Lastly, there are the tiny front-panel connectors, including power, reset, HDD activity light, etc. Those need to go to the appropriate pins on the motherboard (usually in the bottom-right corner if your motherboard is mounted in the traditional orientation. You’ll need to consult your motherboard manual to see where each should go, as this also can differ based on board make and model.

Double check that you’re using the right headers. These things are small (and so are their labels), so it’s easy to mess them up if you’re not paying close attention.

Turn the Computer On

Once all that's done, it's a good idea to double check to make sure there are no extra fan headers or power cables still waiting to be routed to the right connector. Then plug the PC in, plug in and connect your monitor (to one of the ports on the graphics card, if you've installed on) and your keyboard and mouse.

Hit the power button on your monitor, then turn the power supply switch on (on the back of the power supply) and then press your PC's power button. If everything is working, the PC should turn on and run its POST (power-on self test). Since your operating system isn’t installed yet, you may get an error message about a missing boot drive, or you may get sent straight to the UEFI/BIOS.

Cable Management

This is where you make your case pretty and ensure better air flow. We’re doing this after we know that the system boots properly, because we’d hate to tear apart all of the careful wiring and cut a bunch of zip ties just to have to re-seat a component or reroute a cable. You could of course install your operating system before this step. And clean cable routing is of course less important if you don’t have a case with a window. But we like things neat and pretty, so it’s time to shut the system down, unplug the power cable and clean things up.

Routing some cables through the back of the case during the build process is a good first step toward a clean build. But this is where we’ll shove any extra cable slack through the back panel, break out the zip ties to neaten things up and then, put the side panels back on. You could spend hours making your cable routing as perfect as possible. But just spending 15 minutes making an effort to clean up your cables can make a huge visual difference in what your final build looks like.

Install an Operating System, Drivers and Updates

Preferably before the build process, you'll want to make a USB install drive for either Windows 10, Windows 11, or the Linux build of your choice. For Windows 10 or Windows 11, simply navigate to Microsoft’s Download page and click the “Download Tool Now” button. You’ll download and run the Media Creation tool which will turn any 8GB or larger USB drive into a Windows install disk. If you don’t already have a Windows 10 or 11 key, you can get one cheap or for free. If you have a problem with the OS, you can try to reset Windows to factory settings.

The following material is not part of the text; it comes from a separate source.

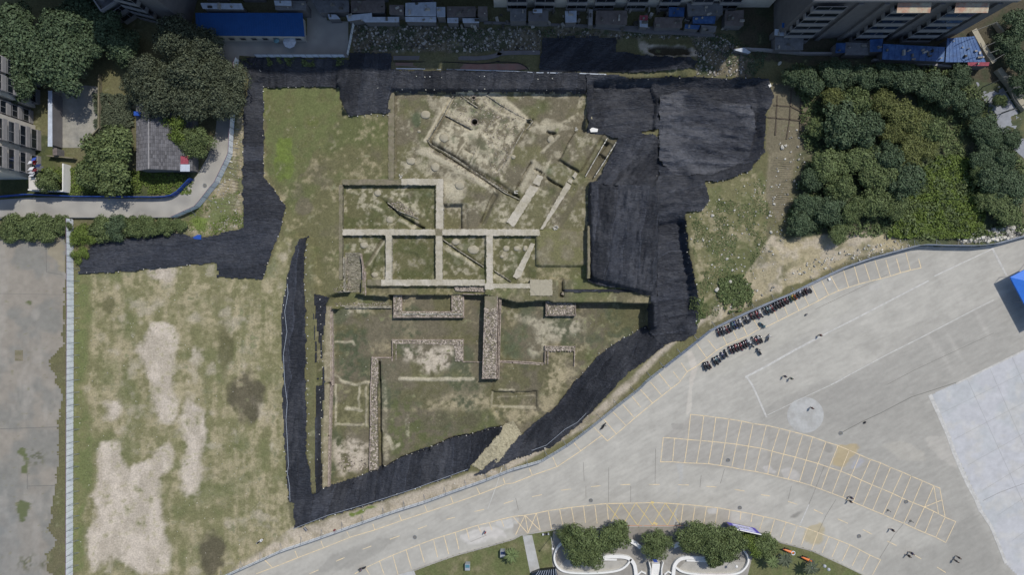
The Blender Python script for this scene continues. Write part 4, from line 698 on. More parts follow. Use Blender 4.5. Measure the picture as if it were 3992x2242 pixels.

Those who install Windows 10 now can update to Windows 11 later as a free upgrade.

Plug the USB drive into your new computer, power on and you should boot into your operating system installer, which will step you through the process. If the system doesn’t access your drive, you may need to navigate to the BIOS and make sure your USB key is available as a boot device and that it's placed in the boot order before your internal drive or drives.

Once you've installed your operating system, when you first connect to the internet, Windows 10 and Windows 11 are pretty good these days at getting device drivers. However, you should still go to the manufacturers’ product pages for your parts to make sure you have or get the latest updates.

Finally, when your OS and drivers are all updated, it’s time to start using your PC! The one that you built. Install some games, stream some movies, edit some photo or video, chat on Discord — whatever it is you like to do with your PC. And remember: Whenever you’re ready to add more features or performance, you can always upgrade.

Andrew E. Freedman is a senior editor at Tom's Hardware focusing on laptops, desktops and gaming. He also keeps up with the latest news. A lover of all things gaming and tech, his previous work has shown up in Tom's Guide, Laptop Mag, Kotaku, PCMag and Complex, among others. Follow him on Twitter: @FreedmanAE

  • jimmysmitty
    While I don't always use one I think you should add an anti-static strap to the list of pre-requirements. Its never a bad idea to have one and I do have a couple at home in case I have to work on carpet.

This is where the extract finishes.